El Papa hace aquí una afirmación muy relevante: “el enfoque de cuestiones vitales ya no parte de las últimas cuestiones o de las demandas sociales, sino de lo que la persona advierte emocionalmente”. Es decir, que la línea de fondo que permite al cristianismo encontrarse con el mundo ya no es la filosófica de los años 50, marcados por el existencialismo y las preguntas sobre el sentido de la vida, ni la política de los años 70, marcados por el compromiso militante e ideológico del marxismo, sino que encuentra su posibilidad en una sensibilidad nueva que caracteriza el momento presente.

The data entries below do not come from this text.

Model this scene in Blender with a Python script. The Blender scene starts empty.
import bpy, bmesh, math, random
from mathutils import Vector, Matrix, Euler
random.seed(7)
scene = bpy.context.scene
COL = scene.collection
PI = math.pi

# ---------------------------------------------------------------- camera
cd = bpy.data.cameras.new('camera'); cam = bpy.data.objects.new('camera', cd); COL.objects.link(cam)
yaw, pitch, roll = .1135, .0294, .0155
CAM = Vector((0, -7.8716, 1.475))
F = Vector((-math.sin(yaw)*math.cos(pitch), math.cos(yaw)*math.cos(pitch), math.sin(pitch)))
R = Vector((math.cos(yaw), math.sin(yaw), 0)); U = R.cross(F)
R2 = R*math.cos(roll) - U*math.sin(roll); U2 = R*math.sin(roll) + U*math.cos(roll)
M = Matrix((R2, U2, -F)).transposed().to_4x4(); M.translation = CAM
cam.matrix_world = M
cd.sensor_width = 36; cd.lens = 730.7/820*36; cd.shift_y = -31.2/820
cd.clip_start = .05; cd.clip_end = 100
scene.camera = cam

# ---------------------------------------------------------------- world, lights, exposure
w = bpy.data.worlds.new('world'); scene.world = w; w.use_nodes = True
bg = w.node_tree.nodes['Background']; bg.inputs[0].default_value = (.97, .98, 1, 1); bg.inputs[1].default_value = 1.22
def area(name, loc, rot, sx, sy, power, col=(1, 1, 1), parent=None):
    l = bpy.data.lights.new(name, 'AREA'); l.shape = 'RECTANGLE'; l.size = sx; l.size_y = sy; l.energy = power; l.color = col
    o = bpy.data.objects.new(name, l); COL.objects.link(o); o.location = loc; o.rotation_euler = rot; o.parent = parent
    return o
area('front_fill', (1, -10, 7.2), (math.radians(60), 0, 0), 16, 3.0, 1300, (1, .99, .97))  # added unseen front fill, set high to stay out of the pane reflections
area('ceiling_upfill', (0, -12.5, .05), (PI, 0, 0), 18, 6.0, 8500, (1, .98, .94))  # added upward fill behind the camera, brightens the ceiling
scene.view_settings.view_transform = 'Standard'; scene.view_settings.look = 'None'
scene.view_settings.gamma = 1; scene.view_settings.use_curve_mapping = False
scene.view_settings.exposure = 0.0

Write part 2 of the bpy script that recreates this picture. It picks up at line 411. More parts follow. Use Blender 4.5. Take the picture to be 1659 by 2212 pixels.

Este es un juicio histórico que motiva la insistencia con que Francisco habla de la ternura de Dios. El hombre actual, con su fragilidad, es especialmente receptivo a la dimensión afectiva. En un “mundo sin vínculos”, en una sociedad líquida, la cuestión del sentido de la vida no supone la conclusión de un razonamiento lógico sino el resultado del descubrimiento de sentirse amados, queridos. A esta responsabilidad “afectiva” están llamados hoy en primer lugar los presbíteros y religiosos, hombres y mujeres. Las iglesias se vacían cuando los pastores dejan de serlo y se convierten en burócratas, funcionarios, empleados. El problema de la Iglesia actual es que carece demasiadas veces de pastores, de personas que amen a Cristo y compartan la vida de aquellos que les son confiados. La secularización representa, desde este punto de vista, una excusa que esconde la falta de fe y de ternura, la distancia entre las palabras de las homilías, tantas veces altisonantes y melifluas, y una proximidad real, capaz de gestos y abrazo. Allí donde el pastor es un hombre de Dios que se entrega totalmente, las iglesias vuelven milagrosamente a llenarse. El hombre de hoy, el joven de hoy, no ha perdido el sentido del amor divino.